Singapurs Wirtschaft geht momentan sicherlich durch eine schwierige Phase und muss sich wesentlichen Herausforderungen stellen. Diese sind jedoch nicht unüberwindbar, und der Stadtstaat investiert weiterhin konsequent in einen Hauptwachstumstreiber langfristigen Wachstums – die Infrastruktur.

Die insgesamt höchst umfangreichen Projekte erfordern in vielen Fällen den Einsatz internationaler Spitzentechnologie und Dienstleister. Dies sollte über die kommenden Jahre Geschäftsmöglichkeiten für deutsche und europäische Unternehmen aus diversen Branchen eröffnen.

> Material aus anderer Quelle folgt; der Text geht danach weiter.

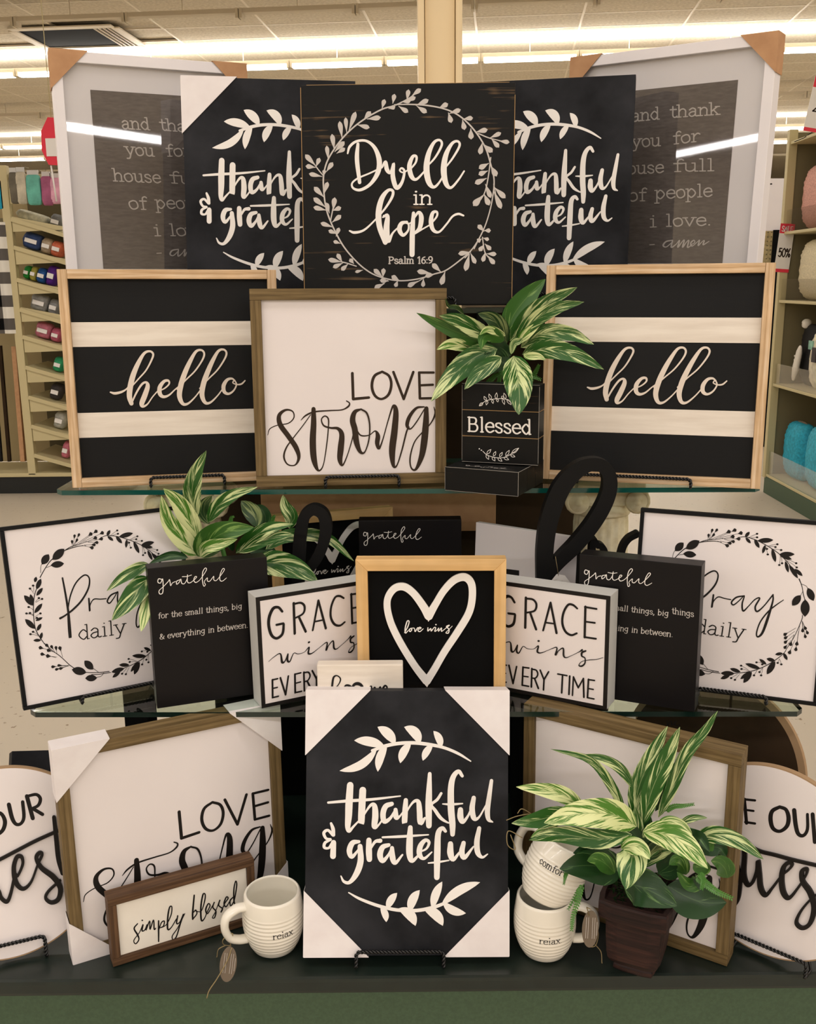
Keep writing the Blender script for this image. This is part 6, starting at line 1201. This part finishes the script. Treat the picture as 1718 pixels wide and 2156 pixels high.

Die KfW IPEX-Bank begleitet Exporteure und Besteller bereits seit Jahrzehnten bei dieser Art von Finanzierungen in Südostasien und weltweit. Das Spektrum der arrangierten, strukturierten und finanzierten Kredite umfasst klassische Handelsfinanzierungen, ECA-gedeckte Bestellerkredite, aber auch maßgeschneiderte komplexe Multi-Sourcing-Strukturen und Shopping-Lines.